One of the main problems from the first Transformers movie still persists in this one: the robots aren't developed enough as characters. And since there are even more robots in RotF, there is even less time to spend with any of them. The only ones we really get to see any character from are Optimus Prime, Skids & Mudflap, Wheelie, Bumblebee, Jetfire, and Starscream. There are a bunch of other robots we standing around who have maybe one or two lines, or in several cases none at all. Who are these guys? Even at its worst, the cartoon was able to quickly imbue its characters with recognizable personality archetypes. But in RotF, what is Sideswipe like? Did you even know he was in the movie? How about Arcee? What about those other two girl bikes? Even first-movie characters Ironhide and Ratchet get completely shafted in this movie.

What characters we do get I fortunately mostly enjoyed. I know a lot of reviewers thought it was strange that alien robots have British, Jersey, German, or Gansta accents, but that is completely in keeping with the spirit of the cartoon, wherein the Transformers truly had a wide set of accents. So I actually kinda liked that. I actually thought the twins (Mudflap & Skids) were pretty funny, especially when they were standing kinda back from the story and commenting on it, as when one character is giving a very sincere, heart-felt speech about how scared he is and one of the twins matter-of-factly says, "That's 'cause you's a pussy." I lolled, I admit.

I have to say, though, that I didn't like Optimus very much in this movie. To me, Optimus has always been the Superman of the Transformers. He's the guy who, in the end, no matter what the cost, will always do the right thing. But he's kinda... brutal in this movie. At the very start he cold-bloodedly executes a Decepticon. He tries to use fear to convince a government official, and I was uncomfortable with the way he almost sneered, "What if you're wrong?" And there were times when his dialogue was kinda awkward, like they recorded Peter Cullen saying a whole bunch of iconic, Prime-like snippets of dialogue and then just randomly threw them into the movie. Kinda like a video game where the characters periodically and randomly spout phrases from a pre-generated list whether they fit the situation or not.

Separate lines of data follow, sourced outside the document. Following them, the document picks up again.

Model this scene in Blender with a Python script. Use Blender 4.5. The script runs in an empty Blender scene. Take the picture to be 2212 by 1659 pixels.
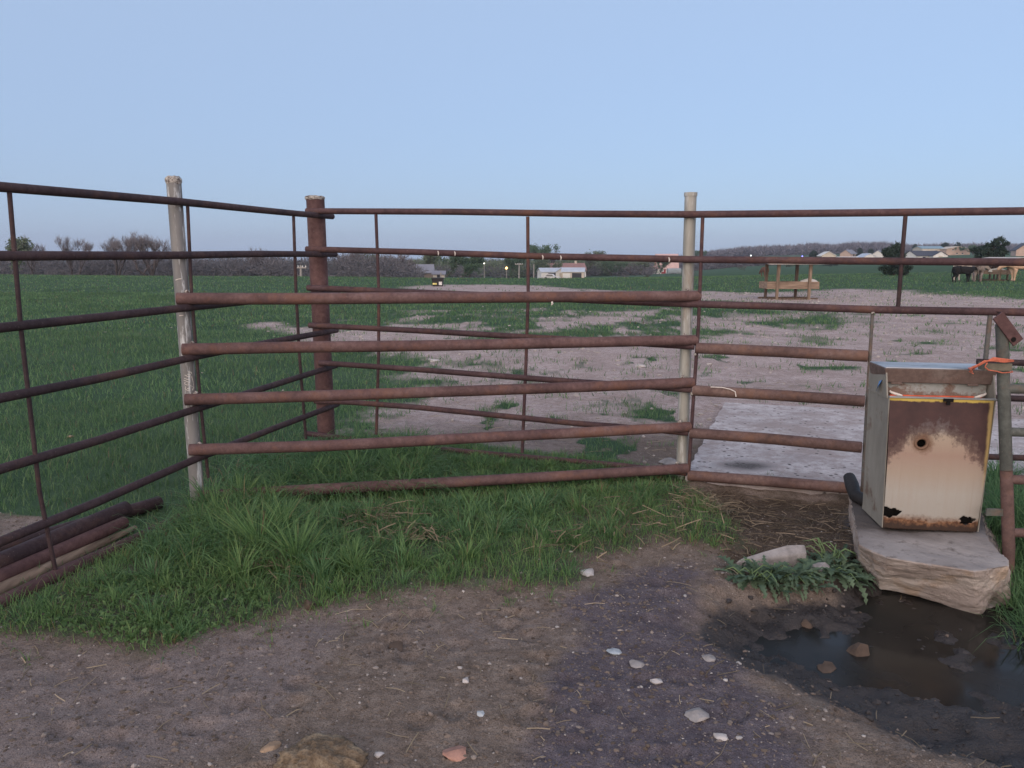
import bpy, bmesh, math, random
import numpy as np
from mathutils import Vector, Matrix, Euler
R = math.radians
SC = bpy.context.scene
COL = SC.collection
random.seed(7)
RNG = np.random.default_rng(11)

# ------------------------------------------------------------------ camera
CAM_H, PITCH, FPX = 1.5, R(9.3), 1661.0          # eye height, downward tilt, focal length for a 2212 px wide frame
cam = bpy.data.cameras.new('camera')
cam_ob = bpy.data.objects.new('camera', cam)
COL.objects.link(cam_ob)
cam.sensor_width = 36.0
cam.lens = 36.0 * FPX / 2212.0
cam.clip_start, cam.clip_end = 0.05, 6000.0
cam_ob.location = (0, 0, CAM_H)
cam_ob.rotation_euler = (R(90) - PITCH, 0, 0)
SC.camera = cam_ob

# ------------------------------------------------------------------ sky (clear dusk, last glow behind the camera)
world = bpy.data.worlds.new('World')
SC.world = world
world.use_nodes = True
wn, wl = world.node_tree.nodes, world.node_tree.links
wn.clear()
wout = wn.new('ShaderNodeOutputWorld')
sky = wn.new('ShaderNodeTexSky')
sky.sky_type = 'NISHITA'
sky.sun_disc = False
SUN_EL, SUN_AZ = R(14), R(215)                    # low in the west, behind the camera and to the left
sky.sun_elevation, sky.sun_rotation = SUN_EL, SUN_AZ
sky.air_density, sky.dust_density, sky.ozone_density = 1.0, 1.0, 4.0
bg1 = wn.new('ShaderNodeBackground'); bg1.inputs[1].default_value = 0.05
wl.new(sky.outputs[0], bg1.inputs[0])
tc = wn.new('ShaderNodeTexCoord')
sx = wn.new('ShaderNodeSeparateXYZ'); wl.new(tc.outputs['Generated'], sx.inputs[0])
rp = wn.new('ShaderNodeValToRGB'); wl.new(sx.outputs[2], rp.inputs[0])
e = rp.color_ramp.elements
e[0].position, e[0].color = 0.0, (.30, .385, .57, 1)
e[1].position, e[1].color = 1.0, (.30, .39, .54, 1)
q = e.new(.13); q.color = (.33, .42, .60, 1)
q = e.new(.35); q.color = (.365, .462, .63, 1)
gl = wn.new('ShaderNodeMapRange'); gl.interpolation_type = 'SMOOTHSTEP'
gl.inputs[1].default_value, gl.inputs[2].default_value = 0.15, -1.0
wl.new(sx.outputs[1], gl.inputs[0])
gm = wn.new('ShaderNodeMix'); gm.data_type = 'RGBA'; gm.blend_type = 'ADD'
wl.new(gl.outputs[0], gm.inputs[0]); wl.new(rp.outputs[0], gm.inputs[6])
gm.inputs[7].default_value = (1.75, 1.28, .95, 1)
bg2 = wn.new('ShaderNodeBackground'); bg2.inputs[1].default_value = 1.0
wl.new(gm.outputs[2], bg2.inputs[0])
ad = wn.new('ShaderNodeAddShader')
wl.new(bg1.outputs[0], ad.inputs[0]); wl.new(bg2.outputs[0], ad.inputs[1]); wl.new(ad.outputs[0], wout.inputs[0])

sun = bpy.data.lights.new('sun', 'SUN')
sun.energy, sun.angle, sun.color = 0.7, R(35), (1.0, .80, .64)
sun_ob = bpy.data.objects.new('sun', sun); COL.objects.link(sun_ob)
sd = Vector((math.sin(SUN_AZ) * math.cos(SUN_EL), math.cos(SUN_AZ) * math.cos(SUN_EL), math.sin(SUN_EL)))
sun_ob.rotation_euler = sd.to_track_quat('Z', 'Y').to_euler()

SC.view_settings.view_transform = 'Standard'
SC.view_settings.look = 'None'
SC.view_settings.gamma = 1
SC.view_settings.exposure = 0.0
SC.render.engine = 'CYCLES'
SC.cycles.max_bounces = 6
SC.cycles.transparent_max_bounces = 6

# ------------------------------------------------------------------ where things stand: sight lines of a survey of the photo
SP, CP = math.sin(PITCH), math.cos(PITCH)
def ray(px, py):
    r, d = (px - 1106.0) / FPX, (py - 829.5) / FPX
    return Vector((r, CP - d * SP, -SP - d * CP))
def on_z(px, py, z=0.0):
    v = ray(px, py); t = (z - CAM_H) / v.z
    return Vector((v.x * t, v.y * t, z))
def at_y(px, py, y):
    v = ray(px, py); t = y / v.y
    return Vector((v.x * t, y, CAM_H + v.z * t))
class Plane:                                       # vertical plane through two ground points
    def __init__(s, a, b, off=0.0):
        s.d = Vector((b[0] - a[0], b[1] - a[1], 0)).normalized()
        s.n = Vector((s.d.y, -s.d.x, 0))
        if s.n.y > 0: s.n = -s.n                   # towards the camera
        s.a = Vector((a[0], a[1], 0)) + s.n * off
    def hit(s, px, py):
        v = ray(px, py); o = Vector((0, 0, CAM_H))
        t = (s.a - o).dot(s.n) / v.dot(s.n)
        return o + v * t
    def off(s, k):
        q = Plane((s.a.x, s.a.y), (s.a.x + s.d.x, s.a.y + s.d.y)); q.n = s.n; q.a = s.a + s.n * k
        return q

# ------------------------------------------------------------------ mesh helpers
class MB:
    def __init__(s): s.v, s.f, s.sm, s.mi = [], [], [], []
    def add(s, vs, fs, smooth=False, mi=0):
        o = len(s.v); s.v += [tuple(p) for p in vs]
        for f in fs: s.f.append(tuple(i + o for i in f)); s.sm.append(smooth); s.mi.append(mi)
    def tube(s, pts, rad, seg=14, caps=True, mi=0, up=None, flat=1.0):
        pts = [Vector(p) for p in pts]
        rad = rad if isinstance(rad, (list, tuple)) else [rad] * len(pts)
        rings, prev = [], None
        for i, p in enumerate(pts):
            t = (pts[min(i + 1, len(pts) - 1)] - pts[max(i - 1, 0)]).normalized()
            if prev is None:
                a = Vector(up) if up else (Vector((0, 0, 1)) if abs(t.z) < .9 else Vector((1, 0, 0)))
            else: a = prev
            a = (a - t * a.dot(t)).normalized(); prev = a; b = t.cross(a)
            rings.append([p + (a * math.cos(2 * math.pi * k / seg) + b * math.sin(2 * math.pi * k / seg) * flat) * rad[i] for k in range(seg)])
        vs = [q for r in rings for q in r]
        fs = [(i * seg + k, i * seg + (k + 1) % seg, (i + 1) * seg + (k + 1) % seg, (i + 1) * seg + k) for i in range(len(pts) - 1) for k in range(seg)]
        s.add(vs, fs, True, mi)
        if caps:
            s.add(rings[0], [tuple(range(seg - 1, -1, -1))], False, mi); s.add(rings[-1], [tuple(range(seg))], False, mi)
    def hexa(s, p, mi=0):                          # 8 corners: bottom 4 (ccw), top 4
        s.add(p, [(3, 2, 1, 0), (4, 5, 6, 7), (0, 1, 5, 4), (1, 2, 6, 5), (2, 3, 7, 6), (3, 0, 4, 7)], False, mi)
    def box(s, c, d, rz=0, mi=0):
        c = Vector(c); x, y, z = d[0] / 2, d[1] / 2, d[2] / 2
        m = Matrix.Rotation(rz, 3, 'Z')
        s.hexa([c + m @ Vector(q) for q in ((-x, -y, -z), (x, -y, -z), (x, y, -z), (-x, y, -z), (-x, -y, z), (x, -y, z), (x, y, z), (-x, y, z))], mi)
    def build(s, name, mats, parent=None, bevel=0.0, loc=None):
        me = bpy.data.meshes.new(name)
        off = Vector(parent.location) if (parent is not None and loc is None) else Vector((0, 0, 0))
        if loc is not None: off = Vector(loc)
        vs = [(a[0] - off.x, a[1] - off.y, a[2] - off.z) for a in s.v] if loc is not None or parent is not None else s.v
        me.from_pydata(vs, [], s.f)
        me.polygons.foreach_set('use_smooth', s.sm)
        for m in (mats if isinstance(mats, (list, tuple)) else [mats]): me.materials.append(m)
        if any(s.mi): me.polygons.foreach_set('material_index', s.mi)
        me.update()
        o = bpy.data.objects.new(name, me); COL.objects.link(o)
        if parent is not None: o.parent = parent
        elif loc is not None: o.location = loc
        if bevel:
            b = o.modifiers.new('bevel', 'BEVEL'); b.width = bevel; b.segments = 2; b.limit_method = 'ANGLE'
        return o
def big_mesh(name, v, f, mat, cols=None, smooth=False):
    """v (n,3), f (m,k) arrays"""
    me = bpy.data.meshes.new(name)
    n, (m, k) = len(v), f.shape
    me.vertices.add(n); me.vertices.foreach_set('co', v.astype(np.float32).ravel())
    me.loops.add(m * k); me.loops.foreach_set('vertex_index', f.astype(np.int32).ravel())
    me.polygons.add(m); me.polygons.foreach_set('loop_start', np.arange(0, m * k, k, dtype=np.int32))
    me.polygons.foreach_set('use_smooth', np.full(m, smooth))
    me.update(calc_edges=True)
    if cols:
        for cn, c in cols.items():
            at = me.attributes.new(cn, 'FLOAT_COLOR', 'POINT'); at.data.foreach_set('color', c.astype(np.float32).ravel())
    me.materials.append(mat)
    o = bpy.data.objects.new(name, me); COL.objects.link(o)
    return o
def thing(name, label, cat, loc=(0, 0, 0), group=None, rz=0):
    o = bpy.data.objects.new(name, None); o.empty_display_size = .1
    COL.objects.link(o); o.location = loc; o.rotation_euler = (0, 0, rz)
    o['label'], o['category'] = label, cat
    if group: o['group'] = group
    return o
def tag(o, label, cat, group=None):
    o['label'], o['category'] = label, cat
    if group: o['group'] = group
    return o
def kind(o, k): o['kind'] = k; return o
def copy_tree(o, parent=None):
    c = o.copy(); COL.objects.link(c)
    if parent is not None: c.parent = parent
    for ch in list(o.children): copy_tree(ch, c)
    return c

# ------------------------------------------------------------------ noise (numpy)
def _h(ix, iy, s):
    n = (ix.astype(np.int64) * 374761393 + iy.astype(np.int64) * 668265263 + s * 974634621) & 0xffffffff
    n = ((n ^ (n >> 13)) * 1274126177) & 0xffffffff
    return ((n ^ (n >> 16)) & 0xffff) / 65535.0
def vnoise(x, y, s=0):
    ix, iy = np.floor(x), np.floor(y); fx, fy = x - ix, y - iy
    fx, fy = fx * fx * (3 - 2 * fx), fy * fy * (3 - 2 * fy)
    a, b, c, d = _h(ix, iy, s), _h(ix + 1, iy, s), _h(ix, iy + 1, s), _h(ix + 1, iy + 1, s)
    return (a * (1 - fx) + b * fx) * (1 - fy) + (c * (1 - fx) + d * fx) * fy
def fbm(x, y, s=0, o=4):
    t, a, w = 0, .5, 0
    for i in range(o): t = t + a * vnoise(x * 2 ** i + 17 * i, y * 2 ** i - 9 * i, s + i); w += a; a *= .55
    return t / w
def sstep(a, b, x):
    t = np.clip((x - a) / (b - a), 0, 1); return t * t * (3 - 2 * t)
def sdf(x, y, poly):                               # negative inside
    P = np.array(poly); d = np.full(np.shape(x), 1e18); ins = np.zeros(np.shape(x), bool)
    for i in range(len(P)):
        a, b = P[i], P[(i + 1) % len(P)]
        ex, ey = b - a; wx, wy = x - a[0], y - a[1]
        t = np.clip((wx * ex + wy * ey) / (ex * ex + ey * ey + 1e-12), 0, 1)
        d = np.minimum(d, (wx - ex * t) ** 2 + (wy - ey * t) ** 2)
        c = ((a[1] <= y) != (b[1] <= y)) & (x < ex * (y - a[1]) / (ey if abs(ey) > 1e-12 else 1e-12) + a[0])
        ins ^= c
    d = np.sqrt(d); return np.where(ins, -d, d)
def gp(pts): return [tuple(on_z(*p)[:2]) for p in pts]
def inside(x, y, poly, soft): return sstep(soft, -soft, sdf(x, y, poly))

# ------------------------------------------------------------------ procedural materials
class NT:
    def __init__(s, name):
        s.m = bpy.data.materials.new(name); s.m.use_nodes = True
        s.n, s.l = s.m.node_tree.nodes, s.m.node_tree.links
        s.b = s.n['Principled BSDF']; s.b.inputs['Specular IOR Level'].default_value = .3
        s.tc = s.n.new('ShaderNodeTexCoord')
    def obj(s, sc=(1, 1, 1)):
        mp = s.n.new('ShaderNodeMapping'); mp.inputs['Scale'].default_value = sc
        s.l.new(s.tc.outputs['Object'], mp.inputs[0]); return mp.outputs[0]
    def set(s, sock, v):
        if hasattr(v, 'is_output') or isinstance(v, bpy.types.NodeSocket): s.l.new(v, sock)
        elif isinstance(v, (tuple, list)) and len(v) == 3 and sock.type == 'RGBA': sock.default_value = (*v, 1)
        else: sock.default_value = v
    def noise(s, scale, detail=4, rough=.55, co=None, dist=0):
        t = s.n.new('ShaderNodeTexNoise'); t.inputs['Scale'].default_value = scale; t.inputs['Detail'].default_value = detail
        t.inputs['Roughness'].default_value = rough; t.inputs['Distortion'].default_value = dist
        s.l.new(co if co is not None else s.tc.outputs['Object'], t.inputs['Vector']); return t.outputs[0]
    def voro(s, scale, co=None, out=0):
        t = s.n.new('ShaderNodeTexVoronoi'); t.inputs['Scale'].default_value = scale
        s.l.new(co if co is not None else s.tc.outputs['Object'], t.inputs['Vector']); return t.outputs[out]
    def ramp(s, fac, *st):
        r = s.n.new('ShaderNodeValToRGB'); el = r.color_ramp.elements
        for i, (p, c) in enumerate(st):
            q = el[i] if i < 2 else el.new(p)
            q.position = p; q.color = (*c, 1) if isinstance(c, tuple) else (c, c, c, 1)
        s.set(r.inputs[0], fac); return r.outputs[0]
    def mix(s, fac, a, b, mode='MIX'):
        x = s.n.new('ShaderNodeMix'); x.data_type = 'RGBA'; x.blend_type = mode
        s.set(x.inputs[0], fac); s.set(x.inputs[6], a); s.set(x.inputs[7], b); return x.outputs[2]
    def math(s, op, a, b=0.0, c=None, clamp=False):
        x = s.n.new('ShaderNodeMath'); x.operation = op; x.use_clamp = clamp
        s.set(x.inputs[0], a); s.set(x.inputs[1], b)
        if c is not None: s.set(x.inputs[2], c)
        return x.outputs[0]
    def sep(s, v):
        x = s.n.new('ShaderNodeSeparateXYZ'); s.l.new(v, x.inputs[0]); return x.outputs
    def attr(s, name):
        x = s.n.new('ShaderNodeAttribute'); x.attribute_name = name; return x.outputs['Color']
    def bump(s, h, st=.3, dist=.01):
        b = s.n.new('ShaderNodeBump'); b.inputs['Strength'].default_value = st; b.inputs['Distance'].default_value = dist
        s.set(b.inputs['Height'], h); s.l.new(b.outputs[0], s.b.inputs['Normal'])
    def out(s, col, rough=.8, metal=0.0, **k):
        s.set(s.b.inputs['Base Color'], col); s.set(s.b.inputs['Roughness'], rough); s.set(s.b.inputs['Metallic'], metal)
        for a, v in k.items(): s.set(s.b.inputs[a.replace('_', ' ')], v)
        return s.m

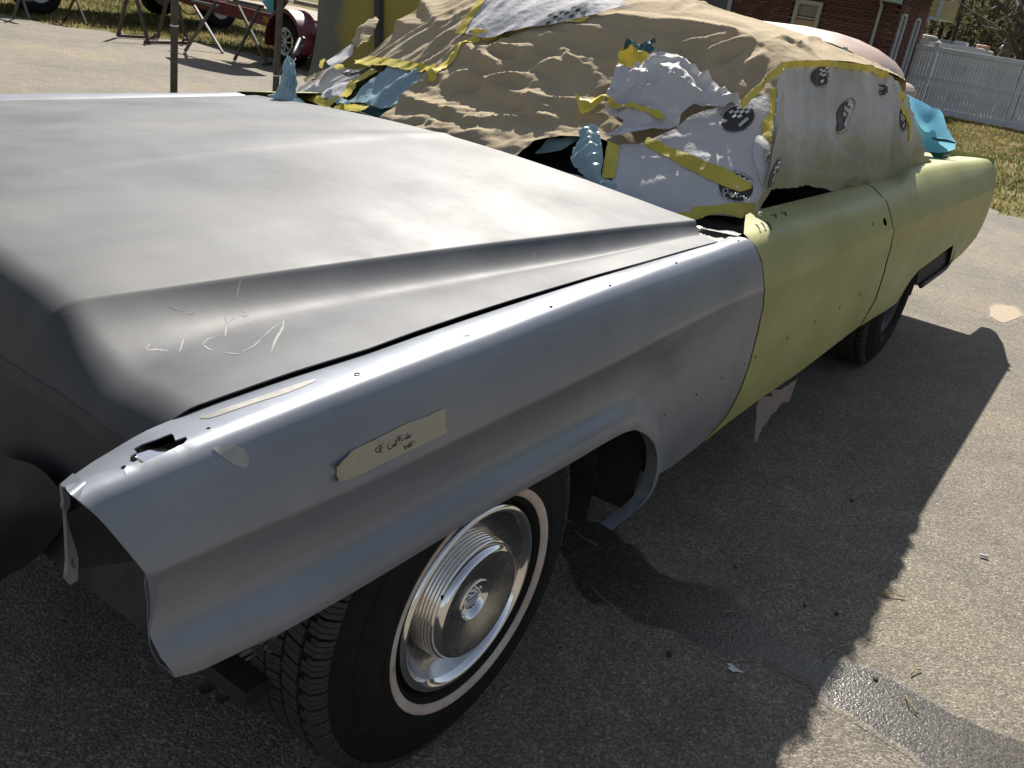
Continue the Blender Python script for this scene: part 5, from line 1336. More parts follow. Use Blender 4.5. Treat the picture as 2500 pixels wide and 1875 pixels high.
# ------------------------------------------------------------------ tape label on the near fender, rag under the door
lab = thing('tape_label', 'strip of aged masking tape with handwriting stuck on the near front fender', 'masking tape', tuple(FE.ev(FE.uv(955, 1080))[0]))
cl = lambda L: [(780 + .1537 * x, 960 + .1537 * y) for x, y in L]
lp = cl([(215, 1165), (300, 1085), (410, 1000), (480, 925), (560, 880), (700, 815), (800, 768), (1100, 620), (1400, 470), (1700, 365), (1990, 232), (1985, 330), (1998, 430), (1990, 540), (1995, 640), (1500, 870), (1000, 1110), (700, 1262), (540, 1345), (380, 1385), (252, 1405), (248, 1300), (262, 1262), (250, 1200)])
uv = FE.px2uv(spl(lp, 2, True)); V, F = cdt(uv, .005)
ptap = projn(FE.ev(V)); ptc = (ptap - [780, 960]) / .1537
creases = [[(850, 760), (1000, 755), (1190, 745), (1300, 735), (1500, 690), (1700, 640), (1930, 545)], [(1510, 500), (1650, 470), (1750, 440), (1860, 385)], [(300, 1100), (400, 1020), (520, 930), (620, 890), (680, 905)], [(350, 1300), (420, 1325), (560, 1290), (680, 1255)], [(290, 1120), (290, 1200), (310, 1270)], [(630, 1030), (680, 1020)]]
hgt = np.zeros(len(V))
for c in creases: hgt = np.maximum(hgt, .0035 * np.exp(-(segdist(ptc, c) / 22)**2))
hgt += .010 * smooth01((330 - ptc[:, 0]) / 120) * smooth01(abs(ptc[:, 1] - 1250) / 160)
mesh_obj('tape', FE.ev(V) + FE.nrm(V) * (.0012 + hgt)[:, None], F, M['oldtape'], lab)
L = [[(925, 868), (893, 870), (880, 905), (903, 935), (943, 925), (958, 888), (932, 893)], [(948, 905), (978, 942)], [(938, 798), (935, 840), (968, 838), (984, 862), (958, 885)], [(935, 800), (960, 812)], [(980, 797), (1006, 790)],
     [(1097, 800), (1068, 830), (1074, 866), (1100, 886), (1142, 866)], [(1172, 815), (1147, 826), (1152, 850), (1172, 840), (1176, 814), (1184, 842)], [(1207, 790), (1186, 800), (1192, 830), (1215, 818)], [(1178, 735), (1222, 812)],
     [(1232, 745), (1240, 676), (1290, 742)], [(1236, 722), (1276, 714)], [(1240, 752), (1272, 802)], [(1262, 760), (1285, 742)], [(1290, 664), (1328, 730)], [(1372, 664), (1345, 664), (1334, 692), (1350, 714), (1376, 700), (1372, 664), (1392, 706)], [(1384, 634), (1416, 690), (1442, 648)],
     [(1322, 828), (1366, 896)], [(1346, 862), (1405, 826)], [(1384, 842), (1424, 828), (1408, 808), (1388, 826), (1396, 856), (1428, 850)], [(1424, 780), (1456, 842)], [(1424, 780), (1468, 762)], [(1440, 810), (1466, 800)], [(1450, 768), (1492, 714)], [(1472, 738), (1506, 780)]]
g = MB()
for s_ in L:
    uvs = FE.px2uv([cl([p])[0] for p in s_]); uvs = spl(uvs, 4)
    pc = (projn(FE.ev(uvs)) - [780, 960]) / .1537; h = np.zeros(len(uvs))
    for c in creases: h = np.maximum(h, .0035 * np.exp(-(segdist(pc, c) / 22)**2))
    g.tube(FE.ev(uvs) + FE.nrm(uvs) * (.0014 + h)[:, None], .0007, 5)
g.build('lettering', M['ink'], lab, True)

rag = [onx(1650 + .4521 * x, 350 + .4521 * y, -.035) for x, y in [(455, 1385), (520, 1340), (600, 1290), (652, 1252), (640, 1330), (610, 1375), (570, 1400), (530, 1425), (505, 1460), (480, 1520), (440, 1580), (410, 1606), (425, 1540), (440, 1470), (440, 1430)]]
V, F = cdt([(p[1], p[2]) for p in rag], .012)
o = mesh_obj('hanging_rag', [(-.03 + .022 * fold(p[0] - p[1] * .4, p[1], 11, 2.5, 4.4, .2) - .01, p[0], p[1]) for p in V], F, M['rag']); solid(o, .002)
tag(o, 'torn brownish rag hanging from the sill under the door', 'rag')

# wiring, bracket and paper tag hanging below the nose
g = MB()
W3 = lambda px, py, y: ony(px, py, y)
for pts, r in (([(535, 1640), (590, 1600), (640, 1570), (680, 1520), (690, 1480)], .004), ([(540, 1650), (600, 1612), (655, 1575), (688, 1530), (700, 1490)], .003), ([(600, 1535), (630, 1565), (675, 1605), (690, 1620)], .0025), ([(545, 1650), (560, 1640), (610, 1605)], .002)):
    g.tube(spl([W3(a, b, -.35) for a, b in pts], 4), r, 6)
g.build('wiring_loom', M['wire'], car, True)
g = MB(); g.tube([W3(640, 1520, -.28), W3(645, 1580, -.28), W3(649, 1645, -.28)], .012, 8); g.build('tie_strut', M['brushed'], car, True)
g = MB(); g.tube(spl([W3(500, 1680, -.36), W3(530, 1660, -.36), W3(548, 1690, -.36), W3(540, 1700, -.36)], 3), .012, 7); g.build('wire_plug', M['black'], car, True)
A = [W3(a, b, -.30) for a, b in ((626, 1684), (668, 1648), (680, 1660), (652, 1692))]
solid(mesh_obj('paper_tag', A, [(0, 1, 2, 3)], M['oldtape'], car, False), .001)
# ------------------------------------------------------------------ background: posts, stands, trailer, truck (left)
def post(px, base_py, r, label, extra=None):
    b = onz(px, base_py); t = thing('canopy_post', label, 'post', tuple(b), 0, 'bare steel canopy posts')
    g = MB(); g.tube([b, b + [0, 0, 1.3], b + [0, 0, 2.6]], r, 14); g.build('tube', M['post'], t, True)
    g = MB(); g.box(b + np.array([0, 0, .006]), (.16, .16, .012)); g.build('foot_plate', M['post'], t)
    return t, b
t1, b1 = post(424, 262, .031, 'leftmost steel canopy post behind the hood')
t2, b2_ = post(671, 258, .031, 'steel canopy post just left of the windscreen corner')
t3, b3_ = post(866, 236, .031, 'steel canopy post against the big grey and yellow panel')
def band_on(t, b, px, py, r, m):
    d = ray(px, py); k = (b[1] - CAM[1]) / d[1]; z = CAM[2] + k * d[2]
    g = MB(); g.lathe([(-.006, r + .001), (-.006, r + .004), (.006, r + .004), (.006, r + .001)], 16, 'z', (b[0], b[1], z)); g.build('wire_tie', m, t, True); return z
band_on(t1, b1, 424, 62, .031, M['chrome']); zt_ = band_on(t2, b2_, 671, 183, .031, M['chrome'])
g = MB(); p0 = np.array([b2_[0] + .03, b2_[1], zt_]); p1 = ony(722, 143, b2_[1]); g.tube(spl([p0, (p0 + p1) / 2 - [0, 0, .03], p1], 5), .005, 5); g.build('tie_string', M['whiteink'], t2, True)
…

As for the humans, you have Sam Witwicky back as the main character. He seems to be suffering kind of a combination of survivor's guilt and white man's guilt; he doesn't feel like he deserves to be treated like the Man Who Killed Megatron and Saved the World. He wants to put all that behind him--the Transformers, Bumblebee, even his way-out-of-his-league girlfriend--and go have a quietly anonymous life at college. Then bad things happen (including one very bad thing) and Sam blames himself and spends the rest of the movie trying step it up and be the hero he feels he needs to be to redeem himself. Sam has actually a very good character arc through the movie (if you can see it through all the unnecessary camera hijynx), and Shia Lebouf plays Sam very effectively as a man in various stages of desperation: desperate to lead a normal life, then desperate to lead a life less ordinary.

The rest of the humans... um... not so much. The two army guys are in this movie again, and they have a horrifically thankless job of putting themselves and their men in harm's way. Megan Fox as Mikaela really has nothing to do in this movie, and for some reason I found her very unappealing whereas I liked her in the first film. Can't put my finger on exactly why. Sam's roommate also has nothing to do in the last half of the movie, so I don't know why he was included there. He wasn't an appealing character at all. John Turturro, though, is back with a comedic vengeance, and I thought that about 99% or what he did in this movie was friggin' hilarious, and he actually plays a very important role in the story, and is responsible for a key moment of the climax.

On to story, now. Stupid writer's strike! With a few more washes through the ringer, this could have been an excellent script. As a pseudo-fanboy I really enjoyed the way the screenwriters dug through all corners of Transformers lore for elements in this film. Even the main villain, The Fallen, is a rather obscure character mentioned only in one of the runs of one of the versions of Transformers comics. Not only him, but you get Allspark fragments like in Trasnformers Animated, you get a Matrix of Leadership, you get several combiners, there's the Nemesis, protoforms, etc. Seriously, maybe even only one more wash and the script could have been Star Trek (2009) good. And why not? It was written by the same people. But there are plot points in this movie that you have to work really, really hard to connect. It took me a long, LONG time to figure out that the whole plot of the first movie, with Megatron looking for the Allspark, was just so that he could give it to The Fallen so The Fallen could use it to find the Matrix. I mean, it's all (kinda) there in RotF, but I blame Michael Bay for presenting it in such a way that it's almost impossible to figure it out.

I'm going to do something undoubtably controversial here and compare Michael Bay to Robert Rodriguez. RotF has a very similar storytelling sensibility to Rodriguez's work from Spy Kids 2 through Planet Terror (excluding Sin City, which he didn't write), in that all of these films seem to operate on one simple question: "What would be awesome if it happened in this movie?" And then they try to find ways to put ALL of that in. The main difference is that Rodriguez has a much wider breadth of imagination with things like people with magnet hats, swordfighting skeletons, a woman with a machine gun for a leg, a man with no eyes and a man with no face, etc., whereas to Michael Bay, "awesome" seems to only really mean explosions.

RotF is not as good as the first Transformers film. It lacks that certain sense of awe and wonder that Stephen Spielberg made sure the first film had. And it lacks that certain human connection. At its heart, the first movie was about a boy and his relationship with his first car. RotF doesn't really seem to have much of a heart. In another director's hands, it might have been just as good as Star Trek (2009) instead of sadly mediocre.

And, yes, Devastator has wrecking-ball testicles. But y'know what? It led up to a really funny John Turturro punchline, so I didn't mind at all.